[DATA SEGMENT start]

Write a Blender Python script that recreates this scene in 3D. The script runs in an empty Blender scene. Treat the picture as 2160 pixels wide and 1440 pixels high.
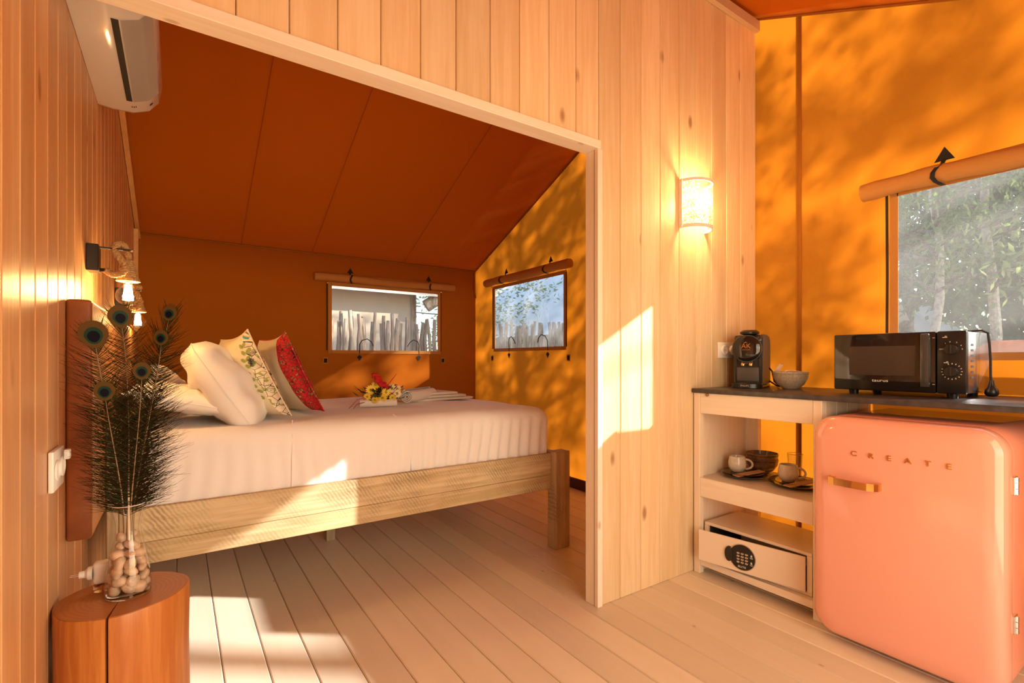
import bpy, bmesh, math, random
from mathutils import Vector, Matrix, Euler, noise
random.seed(7)
SC = bpy.context.scene
COL = SC.collection
R = math.radians

# ---------------------------------------------------------------- camera, light, exposure
cam_d = bpy.data.cameras.new('camera'); cam = bpy.data.objects.new('camera', cam_d); COL.objects.link(cam)
cam.location = (0, 0, 1.07); cam.rotation_euler = (R(90), 0, R(-34.145))
cam_d.sensor_width = 36; cam_d.lens = 1041 / 2160 * 36; cam_d.shift_y = 38 / 2160
cam_d.clip_start = 0.02
SC.camera = cam

W = bpy.data.worlds.new('world'); SC.world = W; W.use_nodes = True
wn = W.node_tree; bg = wn.nodes['Background']
sky = wn.nodes.new('ShaderNodeTexSky'); sky.sky_type = 'NISHITA'; sky.sun_disc = False
SUN_DIR = Vector((-1, 0.765, -0.565)).normalized()       # the way the light travels
sky.sun_elevation = math.asin(-SUN_DIR.z); sky.sun_rotation = math.atan2(-SUN_DIR.x, -SUN_DIR.y)
wn.links.new(sky.outputs[0], bg.inputs[0]); bg.inputs[1].default_value = 0.30

sl = bpy.data.lights.new('sun', 'SUN'); sl.energy = 8.5; sl.angle = R(0.9); sl.color = (1.0, 0.95, 0.88)
so = bpy.data.objects.new('sun', sl); COL.objects.link(so)
so.rotation_euler = SUN_DIR.to_track_quat('-Z', 'Y').to_euler(); so.location = (8, -6, 6)

# daylight coming in by the open tent front behind the camera
dl = bpy.data.lights.new('doorway_daylight', 'AREA'); dl.shape = 'RECTANGLE'; dl.size = 1.7; dl.size_y = 1.9
dl.energy = 26; dl.color = (1.0, 0.71, 0.38)
do = bpy.data.objects.new('doorway_daylight', dl); COL.objects.link(do)
do.location = (1.05, -0.62, 1.05); do.rotation_euler = (R(90), 0, 0)

SC.view_settings.view_transform = 'Standard'; SC.view_settings.look = 'None'
SC.view_settings.gamma = 1.0; SC.view_settings.use_curve_mapping = False
SC.view_settings.exposure = 0.62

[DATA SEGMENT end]

— WHAT YOU ARE ASKED TO DO —
Search the data above for the string "scene" and return every line that has it.

— TASK ANSWER —
Write a Blender Python script that recreates this scene in 3D. The script runs in an empty Blender scene. Treat the picture as 2160 pixels wide and 1440 pixels high.
SC = bpy.context.scene